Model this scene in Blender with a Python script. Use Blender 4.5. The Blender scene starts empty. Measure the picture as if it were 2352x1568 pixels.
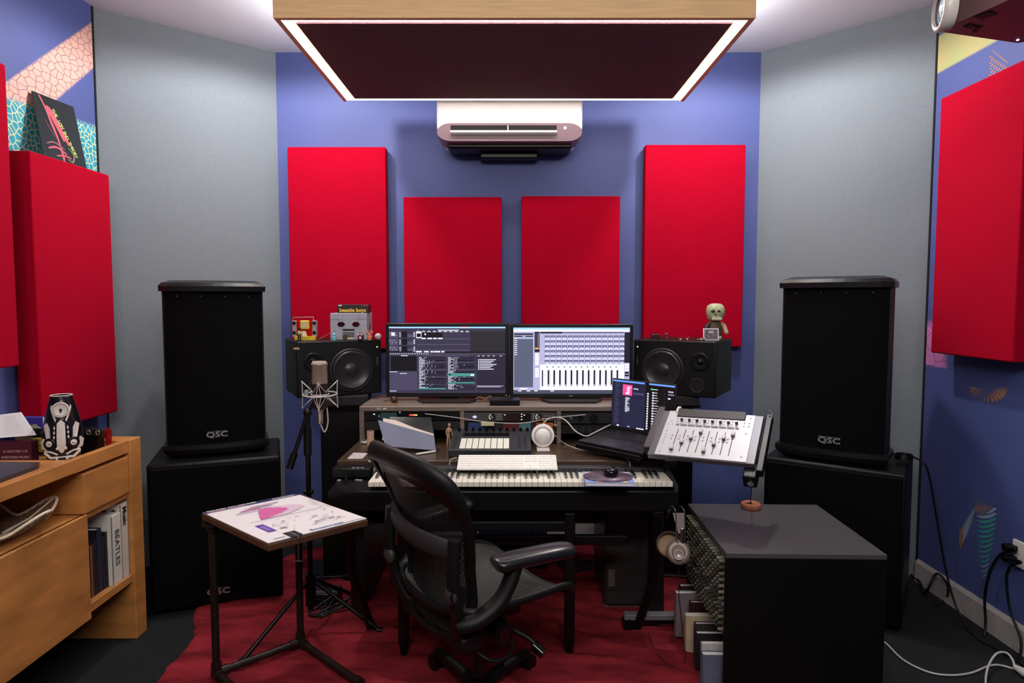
import bpy, bmesh, math, random
from mathutils import Vector, Matrix, Euler
random.seed(7)
S = bpy.context.scene
C = S.collection
PI = math.pi
# ------------------------------------------------------------------ camera
F, CH = 1500.0, 1.44
TH = math.atan(94.0 / F)
cam = bpy.data.cameras.new('camera')
cam.sensor_width = 36.0
cam.lens = F / 2352.0 * 36.0
cam.clip_start = 0.02
camo = bpy.data.objects.new('camera', cam)
C.objects.link(camo)
camo.location = (0, 0, CH)
camo.rotation_euler = (PI / 2 - TH, 0, 0)
S.camera = camo
# ------------------------------------------------------------------ world, view, lights
w = bpy.data.worlds.new('world')
S.world = w
w.use_nodes = True
w.node_tree.nodes['Background'].inputs[0].default_value = (0.02, 0.022, 0.03, 1)
w.node_tree.nodes['Background'].inputs[1].default_value = 1.0
S.view_settings.view_transform = 'Standard'
S.view_settings.look = 'None'
S.view_settings.gamma = 1.0
S.view_settings.use_curve_mapping = False
S.view_settings.exposure = 0.0
S.cycles.use_denoising = True
S.cycles.max_bounces = 8
S.cycles.sample_clamp_indirect = 6.0
LED_DOWN, LED_UP = 44.0, 150.0


def area(name, loc, rot, sx, sy, power, col):
    l = bpy.data.lights.new(name, 'AREA')
    l.shape = 'RECTANGLE'
    l.size, l.size_y, l.energy, l.color = sx, sy, power, col
    o = bpy.data.objects.new(name, l)
    C.objects.link(o)
    o.location, o.rotation_euler = loc, rot
    return o


def spot(name, loc, tgt, power, col, ang=80, blend=0.6, r=0.04):
    l = bpy.data.lights.new(name, 'SPOT')
    l.energy, l.color, l.spot_size, l.spot_blend, l.shadow_soft_size = power, col, math.radians(ang), blend, r
    o = bpy.data.objects.new(name, l)
    C.objects.link(o)
    o.location = loc
    o.rotation_euler = (Vector(tgt) - Vector(loc)).to_track_quat('-Z', 'Y').to_euler()
    return o


area('rear_ceiling_light', (0.0, -0.45, 2.80), (math.radians(55), 0, 0), 1.7, 0.4, 58, (1.0, 0.93, 0.85))
LAMPS = [(-1.13, 3.17), (1.13, 3.17), (-1.13, 0.5), (1.13, 0.5)]
for i, (lx_, ly_) in enumerate(LAMPS):
    spot('downlight', (lx_, ly_, 2.865), (lx_, ly_, 0), [60, 60, 22, 22][i], (1.0, 0.96, 0.94), 172, 0.3, 0.045)


# ------------------------------------------------------------------ pixel -> place helpers (place on a known real plane)
def _ray(u, v):
    a, b = (u - 1176) / F, (784 - v) / F
    return a, math.cos(TH) + b * math.sin(TH), -math.sin(TH) + b * math.cos(TH)


def atY(u, v, Y):
    d = _ray(u, v)
    t = Y / d[1]
    return Vector((d[0] * t, Y, CH + d[2] * t))


def atZ(u, v, Z):
    d = _ray(u, v)
    t = (Z - CH) / d[2]
    return Vector((d[0] * t, d[1] * t, Z))


def atX(u, v, X):
    d = _ray(u, v)
    t = X / d[0]
    return Vector((X, d[1] * t, CH + d[2] * t))


# ------------------------------------------------------------------ materials
def lin(c):
    return tuple((x / 255 / 12.92) if x / 255 <= 0.04045 else ((x / 255 + 0.055) / 1.055) ** 2.4 for x in c)


_m = {}


def mat(name, col, rough=0.5, metal=0.0, var=0.0, vs=20.0, bump=0.0, bs=200.0, em=0.0, stretch=None, coat=0.0, spec=0.5, trans=0.0, alpha=1.0):
    """col is an sRGB 0-255 triple; var = colour variation by noise; bump = noise relief"""
    if name in _m:
        return _m[name]
    m = bpy.data.materials.new(name)
    m.use_nodes = True
    nt = m.node_tree
    b = nt.nodes['Principled BSDF']
    c = lin(col)
    b.inputs['Base Color'].default_value = (*c, 1)
    b.inputs['Roughness'].default_value = rough
    b.inputs['Metallic'].default_value = metal
    b.inputs['Specular IOR Level'].default_value = spec
    b.inputs['Coat Weight'].default_value = coat
    b.inputs['Transmission Weight'].default_value = trans
    b.inputs['Alpha'].default_value = alpha
    if em:
        b.inputs['Emission Color'].default_value = (*c, 1)
        b.inputs['Emission Strength'].default_value = em
        b.inputs['Base Color'].default_value = (0.01, 0.01, 0.01, 1)
    if var or bump:
        tc = nt.nodes.new('ShaderNodeTexCoord')
        src = tc.outputs['Object']
        if stretch:
            mp = nt.nodes.new('ShaderNodeMapping')
            mp.inputs['Scale'].default_value = stretch
            nt.links.new(src, mp.inputs[0])
            src = mp.outputs[0]
        if var:
            n = nt.nodes.new('ShaderNodeTexNoise')
            n.inputs['Scale'].default_value = vs
            n.inputs['Detail'].default_value = 5
            nt.links.new(src, n.inputs[0])
            r = nt.nodes.new('ShaderNodeValToRGB')
            r.color_ramp.elements[0].position = 0.3
            r.color_ramp.elements[1].position = 0.7
            r.color_ramp.elements[0].color = (*[max(0, x * (1 - var)) for x in c], 1)
            r.color_ramp.elements[1].color = (*[min(1, x * (1 + var)) for x in c], 1)
            nt.links.new(n.outputs[0], r.inputs[0])
            nt.links.new(r.outputs[0], b.inputs['Base Color'])
        if bump:
            n2 = nt.nodes.new('ShaderNodeTexNoise')
            n2.inputs['Scale'].default_value = bs
            n2.inputs['Detail'].default_value = 3
            nt.links.new(src, n2.inputs[0])
            bp = nt.nodes.new('ShaderNodeBump')
            bp.inputs['Strength'].default_value = bump
            bp.inputs['Distance'].default_value = 0.004
            nt.links.new(n2.outputs[0], bp.inputs['Height'])
            nt.links.new(bp.outputs[0], b.inputs['Normal'])
    _m[name] = m
    return m


def em(col, k=1.0):
    return mat('screen_%d_%d_%d_%d' % (*col, int(k * 100)), col, rough=0.3, em=k)


BLK = mat('black_plastic', (7, 7, 8), 0.4, spec=.35)
BLKM = mat('black_matt', (5, 5, 6), 0.8, bump=0.3, bs=400)
GLOSS = mat('black_gloss', (8, 8, 10), 0.12)
DGREY = mat('dark_grey', (30, 30, 33), 0.5)
MGREY = mat('mid_grey', (105, 105, 110), 0.5)
STEEL = mat('steel', (170, 170, 172), 0.3, 0.9)
CHROME = mat('chrome', (210, 210, 215), 0.12, 1.0)
NICKEL = mat('nickel', (176, 168, 158), 0.35, 0.85)
WHITE = mat('white_plastic', (240, 238, 232), 0.4)
CREAM = mat('cream', (222, 205, 172), 0.6)
PAPER = mat('paper', (244, 240, 240), 0.7)
PIPE = mat('iron_pipe', (58, 50, 48), 0.38, 0.7, var=0.3, vs=60)
REDF = mat('red_fabric', (174, 0, 36), 0.92, var=0.08, vs=90, bump=0.5, bs=700, spec=0.1)
BLUE = (74, 86, 144)
WOOD = mat('maple_veneer', (192, 130, 70), 0.42, var=0.26, vs=3.4, stretch=(1, 1.6, 5), bump=0.05, bs=60)
WOODL = mat('pale_oak_board', (238, 196, 140), 0.5, var=0.1, vs=6, stretch=(1, 30, 14))
DESK = mat('dark_walnut_laminate', (74, 58, 46), 0.28, var=0.3, vs=4, stretch=(2, 14, 14))
SHELF = mat('grey_brown_laminate', (122, 108, 98), 0.45, var=0.2, vs=4, stretch=(2, 14, 14))
IVORY = mat('ivory_key', (244, 238, 222), 0.3)
GRILLE = mat('speaker_grille', (3, 3, 4), 0.75, bump=0.6, bs=350, spec=0.12)
TABLETOP = mat('table_wood', (84, 54, 38), 0.5, var=0.3, vs=8, stretch=(3, 20, 20))


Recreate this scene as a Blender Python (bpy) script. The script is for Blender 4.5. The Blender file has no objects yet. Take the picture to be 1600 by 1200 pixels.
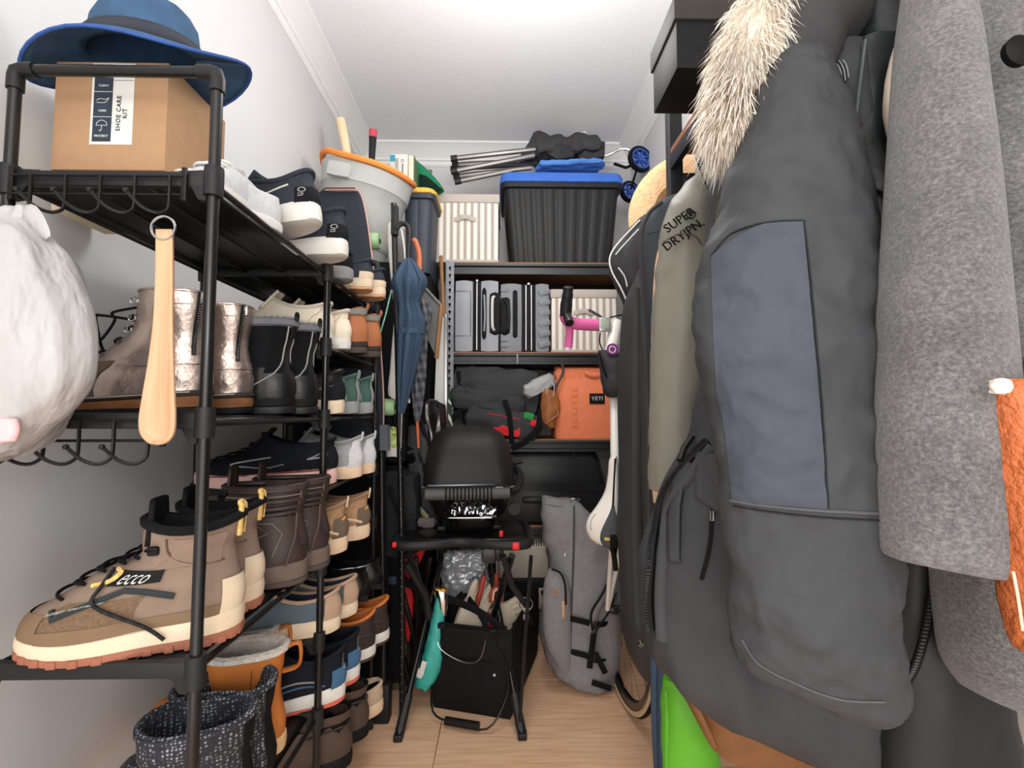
━━━
◆ **Required work**
Whichever lines contain the string "scene", select and copy them.

◆ **Output of the exercise**
Model this scene in Blender with a Python script. Use Blender 4.5. The Blender scene starts empty. Measure the picture as if it were 2352x1568 pixels.
S = bpy.context.scene
Recreate this scene as a Blender Python (bpy) script. The script is for Blender 4.5. The Blender file has no objects yet. Take the picture to be 1600 by 1200 pixels.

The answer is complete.